**To do:**
Search the listing below for the string "wide" and show each line that contains it.

**Recorded data:**

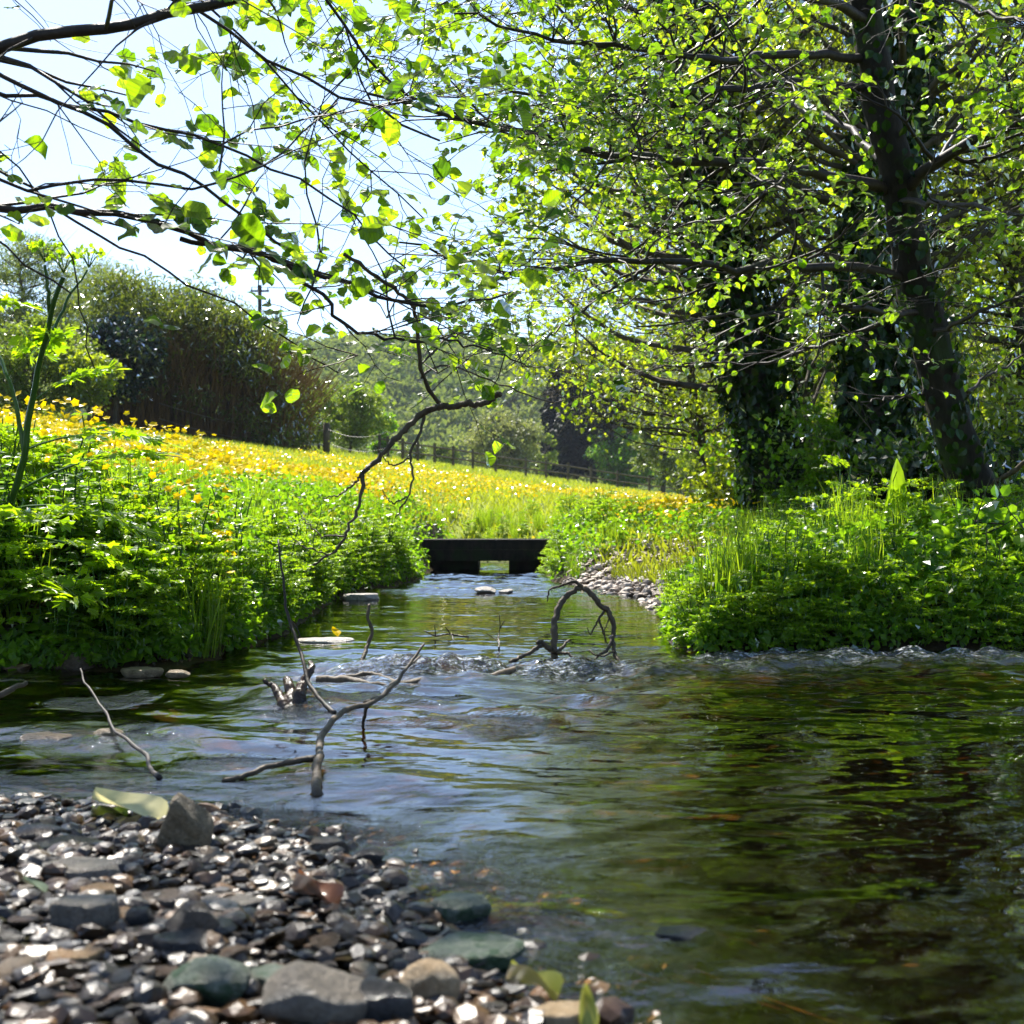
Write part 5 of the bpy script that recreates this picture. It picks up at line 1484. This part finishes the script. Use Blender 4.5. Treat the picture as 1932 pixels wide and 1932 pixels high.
SMESH = []
for j, (V, Fc) in enumerate(SH):
    mb = MB(); mb.add(V, [Fc], .5); SMESH.append(mb.mesh('pebble', M['stone'], True))
def near_shore(px, row):
    g = G(px, row); return g
cnt = 0; taken = []
heroes = [  # px, base row, width px, height px, material, label
    (340, 1622, 108, 118, 'st_tan', 'lumpy tan stone standing upright at the edge of the shingle beside the yellow leaf', 'round'),
    (140, 1775, 130, 66, 'st_grey', 'smooth blue-grey stone on top of the pile at lower left', 'slate'),
    (180, 1712, 90, 30, 'st_orange', 'flat amber stone behind the blue-grey one', 'slate'),
    (225, 1765, 66, 42, 'st_orange', 'small orange pebble right of the blue-grey stone', 'round'),
    (262, 1775, 56, 52, 'st_dark', 'small dark stone between the orange pebble and the brown stone', 'round'),
    (352, 1795, 116, 84, 'st_brown', 'big brown rounded stone right of the small pebbles at lower left', 'round'),
    (262, 1800, 92, 34, 'st_brown', 'flat brown stone in front of the orange pebble', 'slate'),
    (120, 1845, 120, 34, 'st_orange', 'flat cream and amber pebble near the left edge', 'slate'),
    (340, 1820, 120, 46, 'st_dark', 'flat dark slate in front of the brown rounded stone', 'slate'),
    (300, 1725, 130, 26, 'st_brown', 'long flat brown slate behind the small pebbles', 'slate'),
    (420, 1735, 150, 24, 'st_grey', 'long flat pinkish slate lying in the wet shingle', 'slate'),
    (808, 1905, 118, 80, 'st_cream', 'cream lumpy stone at the water edge near the bottom', 'round'),
    (585, 1965, 210, 120, 'st_grey', 'largest grey stone, cut by the bottom edge', 'round'),
    (700, 1950, 170, 90, 'st_dark', 'dark grey stone between the largest grey and the cream stone', 'round'),
    (365, 1915, 180, 84, 'st_green', 'green and white mottled stone at lower left', 'round'),
    (515, 1900, 130, 50, 'st_green', 'low green stone right of the mottled one', 'slate'),
    (740, 1880, 60, 40, 'st_orange', 'small amber pebble behind the cream stone', 'round'),
    (520, 1910, 60, 46, 'st_tan', 'small tan pebble against the largest grey stone', 'round'),
    (1050, 1945, 130, 40, 'st_cream', 'pale flat stone cut by the bottom edge in the middle', 'slate'),
    (110, 1620, 150, 22, 'st_dark', 'long dark slate lying below the yellow leaf', 'slate'),
    (60, 1600, 100, 36, 'st_brown', 'brown wet stone near the left edge of the shingle', 'round'),
    (610, 1615, 90, 30, 'st_brown', 'reddish flat stone right of the tan stone', 'slate'),
    (120, 1680, 150, 36, 'st_grey', 'broad grey slate in the middle of the shingle', 'slate'),
    (880, 1840, 240, 40, 'st_green', 'flat algae covered slate in the shallows near the bottom', 'slate'),
    (690, 1635, 74, 38, 'st_dark', 'small black wet rock breaking the water right of the shingle', 'round'),
    (1290, 1782, 120, 26, 'st_dark', 'black wet rock in the dark water at lower centre', 'round'),
    (860, 1745, 130, 50, 'st_green', 'green submerged stone in the shallows', 'round'),
    (100, 1400, 150, 13, 'st_brown', 'reddish rock just under the water at the left', 'slate'),
    (200, 1398, 60, 26, 'st_tan', 'small tan rock at the end of the reddish one', 'round'),
    (680, 1132, 70, 12, 'st_white', 'flat pale stone in the far pool by the left bank', 'slate'),
    (915, 1120, 42, 14, 'st_white', 'white stone in the middle of the far ripples', 'round'),
    (955, 1119, 28, 9, 'st_white', 'smaller white stone right of the first in the far ripples', 'round'),
    (610, 1212, 110, 7, 'st_white', 'low pale stone spit at the left of the pool', 'slate'),
    (262, 1274, 80, 14, 'st_tan', 'tan flat stones ledge under the left bank plants', 'slate'),
    (330, 1276, 46, 14, 'st_tan', 'broken tan stone right of the ledge', 'round'),
    (110, 1262, 130, 36, 'st_brown', 'brown stone at the far left water edge', 'slate'),
]
def add_stone(px, row, w, hgt, mat, label, kind, seed, lv=2):
    gpt = G(px, row); ins1 = bool(inside(np.array([gpt[0]]), np.array([gpt[1]]))[0])
    if ins1:
        dd_ = WD(row) if row > 1001 else 9; gpt = np.array([(px - 966) / 2391 * dd_, dd_, -.004])
    d = gpt[1]
    V, Fc = stone_shape(lv, kind, seed)
    W_ = w / 2391 * d; H_ = hgt / 2391 * d
    ext = V.max(0) - V.min(0)
    V = V / ext * np.array([W_, W_ * .75, H_ * 1.25])
    V[:, 2] -= V[:, 2].min() + H_ * .22
    mb = MB(); sc_ = max(W_, .02); mb.add(V / sc_, [Fc], .5)
    o = mb.build('stone', M[mat], None, True); o.location = (gpt[0], gpt[1] + W_ * .3, gpt[2]); o.scale = (sc_,) * 3
    tag(o, label, 'stone'); taken.append((gpt[0], gpt[1] + W_ * .3, W_ * .5))
for i, (px, row, w, hg, mat, lb, kd) in enumerate(heroes):
    add_stone(px, row, w, hg, mat, lb, kd, 100 + i, 2)
tries = 0
while cnt < 240 and tries < 9000:
    tries += 1
    px = random.uniform(-20, 1000); row = random.uniform(1560, 1945)
    g = G(px, row)
    if inside(g[:1], g[1:2])[0] and seg_dist(g[:1], g[1:2], SHORE)[0] > .05: continue
    s = random.uniform(.008, .021) * (1.25 if random.random() < .15 else 1)
    if any((g[0] - a) ** 2 + (g[1] - b) ** 2 < (c + s * .8) ** 2 for a, b, c in taken): continue
    taken.append((g[0], g[1], s * .8)); j = random.randrange(12)
    o = bpy.data.objects.new('pebble', SMESH[j]); COL.objects.link(o)
    o.location = (g[0], g[1], g[2] + s * .28 + .004); o.scale = (s, s, s * random.uniform(.8, 1.2)); o.rotation_euler = (random.gauss(0, .16), random.gauss(0, .16), random.random() * 6.28)
    near = 'in the front rows of the shingle near the bottom edge' if row > 1800 else ('in the middle of the shingle' if row > 1680 else 'at the back of the shingle by the water')
    tag(o, 'wet ' + ('flat slate' if j % 3 else 'rounded') + ' pebble ' + near, 'pebble', 'pebbles of the shingle'); cnt += 1
print('pebbles', cnt, tries)

# =================================================================== fallen leaves
def leaf_col(name, c, tc):
    return leaf_mat(name, [(0, c), (1, c)], [(0, tc), (1, tc)], gloss=.8, rough=.3, tfac=.4)
def fallen(label, px, row, L, mat, az, tilt, curl=.3, wide=1.0, zoff=.01):
    g = G(px, row)
    if inside(g[:1], g[1:2])[0]: d = WD(row); g = np.array([(px - 966) / 2391 * d, d, .002])
    rows = [(t, .5 * wide * (math.sin(math.pi * min(t, .999) ** .8) ** .8) * .8 + .01) for t in np.linspace(0, 1, 9)]
    V = []; Fq = []
    for k, (t, w) in enumerate(rows):
        for m_, s in enumerate((-1, -.5, 0, .5, 1)):
            V.append((s * w, t - .5, curl * (s * s) * .4 + curl * .35 * math.sin(t * 5 + s) * .5))
        if k:
            for q in range(4): b = 5 * (k - 1) + q; Fq.append((b, b + 1, b + 6, b + 5))
    V = np.array(V) * L; mb = MB(); mb.add(V, [np.array(Fq)], .5)
    lf = mb.build('fallen_leaf', mat, None, True)
    lf.location = (g[0], g[1], g[2] + zoff); lf.rotation_euler = (R(tilt), R(random.uniform(-8, 8)), R(az))
    tag(lf, label, 'leaf'); return lf
yl = leaf_col('yellow_leaf', (.82, .76, .42), (.8, .7, .35)); gl_ = leaf_col('green_fallen_leaf', (.20, .28, .02), (.3, .4, .03))
yl = leaf_mat('yellow_leaf', [(0, (.85, .78, .40)), (1, (.85, .78, .40))], [(0, (.85, .75, .35)), (1, (.85, .75, .35))], gloss=.1, rough=.5, tfac=.5)
br = leaf_col('brown_leaf', (.24, .10, .045), (.3, .12, .05)); pg = leaf_col('pale_green_leaf', (.28, .34, .2), (.3, .4, .2)); yg = leaf_col('yellow_green_leaf', (.4, .4, .08), (.5, .5, .08))
fallen('big pale yellow leaf lying curled on the shingle edge', 243, 1560, .105, yl, 84, 20, .3, .95, .022)
fallen('narrow green leaf folded under the big yellow leaf', 205, 1558, .05, gl_, 84, 10, .6, .5, .010)
fallen('rusty brown leaf lying on wet gravel right of the stones', 590, 1725, .058, br, 62, 28, .8, .7, .016)
fallen('pale green leaf on the shingle near the left edge', 66, 1700, .030, pg, 100, 35, .3, .9, .014)
fallen('yellow-green curled leaf in the shallows near the bottom', 1002, 1888, .05, yg, 60, 20, .8, .5, .008)
fallen('upright yellowish leaf tip at the bottom edge', 1105, 1935, .04, yg, 10, 60, .5, .5, .010)
fallen('small yellow leaf caught on the stone spit in the pool', 632, 1204, .05, M['butter'], 40, 40, .4, .9, .02)

# =================================================================== haze
hm, nt, out = new_mat('haze')
pv = N(nt, 'ShaderNodeVolumePrincipled'); pv.inputs['Color'].default_value = (.78, .86, 1, 1); pv.inputs['Density'].default_value = .0002
nt.links.new(pv.outputs[0], out.inputs['Volume'])
HAZE = True
if HAZE:
    hb = MB(); hb.box((0, 50, 45), (1600, 1700, 56)); o = hb.build('haze', hm); o['kind'] = 'stuff'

**Finished task:**
Write part 5 of the bpy script that recreates this picture. It picks up at line 1484. This part finishes the script. Use Blender 4.5. Treat the picture as 1932 pixels wide and 1932 pixels high.
def fallen(label, px, row, L, mat, az, tilt, curl=.3, wide=1.0, zoff=.01):
    rows = [(t, .5 * wide * (math.sin(math.pi * min(t, .999) ** .8) ** .8) * .8 + .01) for t in np.linspace(0, 1, 9)]